Source:  Reprinted from the July 20, 2011 edition of the N.C. REALTOR Report published by The NC Association of REALTORS

QUESTION:  I am preparing an Offer to Purchase and Contract (form 2-T) on behalf of a client. The client needs to sell her current home in order to purchase a new home so we are using the Contingent Sale Addendum (form 2A2-T). My client doesn’t want to spend any money on inspecting the new home until she knows that her current home is under contract. In paragraph 1 (j) of the offer, in the space where I fill in the expiration of the due diligence period, can I put in the words: “three weeks after buyer’s house goes under contract”? If so, I would insert a settlement date approximately three months from today.

ANSWER: While the language you propose is legally permissible, a seller would be extremely unwise to sign a contract with that provision, unless your buyer is paying a hefty due diligence fee. You will recall that under the new Contingent Sale Addendum, the seller no longer has the right to kick out a buyer if the seller finds another interested buyer. Once the seller signs a contract with a Contingent Sale Addendum, the seller may have to wait until the end of the due diligence period to see if the buyer’s home goes under contract. If the buyer’s home is not under contract by that deadline, the contract between buyer and seller is null and void and the seller can sell to a third party.

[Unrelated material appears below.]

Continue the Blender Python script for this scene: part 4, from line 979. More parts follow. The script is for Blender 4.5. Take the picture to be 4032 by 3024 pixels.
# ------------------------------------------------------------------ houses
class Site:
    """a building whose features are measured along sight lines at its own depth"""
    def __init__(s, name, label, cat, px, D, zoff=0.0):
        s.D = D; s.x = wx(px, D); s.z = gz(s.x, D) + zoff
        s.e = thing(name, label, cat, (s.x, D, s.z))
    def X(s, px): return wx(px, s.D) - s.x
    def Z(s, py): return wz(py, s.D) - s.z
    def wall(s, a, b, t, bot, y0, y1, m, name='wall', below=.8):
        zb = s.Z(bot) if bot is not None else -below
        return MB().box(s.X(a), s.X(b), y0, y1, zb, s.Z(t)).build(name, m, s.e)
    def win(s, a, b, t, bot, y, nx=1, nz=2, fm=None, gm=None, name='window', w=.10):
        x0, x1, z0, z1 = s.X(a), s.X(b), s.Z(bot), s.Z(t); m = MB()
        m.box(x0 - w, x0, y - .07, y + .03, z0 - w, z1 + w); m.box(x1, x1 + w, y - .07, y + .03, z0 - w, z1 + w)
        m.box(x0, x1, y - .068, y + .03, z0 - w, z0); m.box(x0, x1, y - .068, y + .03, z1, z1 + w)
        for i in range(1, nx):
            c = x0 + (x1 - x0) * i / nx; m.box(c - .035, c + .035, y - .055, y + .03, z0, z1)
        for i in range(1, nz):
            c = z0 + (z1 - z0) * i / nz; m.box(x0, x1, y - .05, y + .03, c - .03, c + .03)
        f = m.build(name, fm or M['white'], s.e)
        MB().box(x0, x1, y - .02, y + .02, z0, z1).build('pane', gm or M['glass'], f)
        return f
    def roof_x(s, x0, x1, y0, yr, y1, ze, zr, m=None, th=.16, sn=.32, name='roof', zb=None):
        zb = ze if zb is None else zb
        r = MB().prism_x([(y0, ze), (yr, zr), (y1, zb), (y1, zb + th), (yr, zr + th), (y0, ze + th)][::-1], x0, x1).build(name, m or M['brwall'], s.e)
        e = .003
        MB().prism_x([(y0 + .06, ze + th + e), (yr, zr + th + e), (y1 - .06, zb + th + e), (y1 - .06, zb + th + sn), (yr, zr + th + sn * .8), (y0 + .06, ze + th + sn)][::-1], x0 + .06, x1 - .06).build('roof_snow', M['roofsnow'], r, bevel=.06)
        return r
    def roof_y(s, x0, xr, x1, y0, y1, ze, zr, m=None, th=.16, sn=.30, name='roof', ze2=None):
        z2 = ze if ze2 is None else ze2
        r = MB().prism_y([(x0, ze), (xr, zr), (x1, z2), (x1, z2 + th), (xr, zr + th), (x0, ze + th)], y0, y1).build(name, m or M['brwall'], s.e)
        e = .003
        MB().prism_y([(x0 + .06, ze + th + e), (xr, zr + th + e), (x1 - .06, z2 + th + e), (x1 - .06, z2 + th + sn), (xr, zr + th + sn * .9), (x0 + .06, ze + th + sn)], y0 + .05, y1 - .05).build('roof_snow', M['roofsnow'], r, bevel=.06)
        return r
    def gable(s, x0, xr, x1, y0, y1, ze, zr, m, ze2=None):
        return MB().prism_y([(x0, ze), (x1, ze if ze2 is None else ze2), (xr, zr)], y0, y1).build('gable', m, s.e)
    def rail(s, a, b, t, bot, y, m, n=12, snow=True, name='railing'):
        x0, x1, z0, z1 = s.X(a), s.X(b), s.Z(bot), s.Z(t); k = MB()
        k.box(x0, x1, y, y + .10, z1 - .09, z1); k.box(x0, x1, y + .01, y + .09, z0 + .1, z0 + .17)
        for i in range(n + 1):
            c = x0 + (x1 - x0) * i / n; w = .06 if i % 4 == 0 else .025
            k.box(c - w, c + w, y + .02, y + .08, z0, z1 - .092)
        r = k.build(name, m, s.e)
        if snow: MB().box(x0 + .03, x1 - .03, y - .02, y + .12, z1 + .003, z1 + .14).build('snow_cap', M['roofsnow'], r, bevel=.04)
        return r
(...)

The language you propose does not set a firm expiration date for the due diligence period. Instead, the expiration date would depend totally on the buyer signing a contract to sell her property, a decision that is out of seller’s control, and an event that may never take place. In this scenario, the seller could easily have to wait until the settlement date to see if the buyer will close, and he would be unable to effectively market his property to third parties during that period.

In order for the seller to maintain control of his property in the contingent sale context, we recommend that the seller instead insist on a definite, and relatively short, due diligence period, as well as a settlement date that is not too distant. If there is no contract for the buyer’s property by the expiration of the due diligence period, but the seller has reason to believe that such a contract is imminent, or is otherwise willing to allow the buyer more time to get their house under contract, the seller can always agree to extend the due diligence period. Form 330-T can be used for this purpose.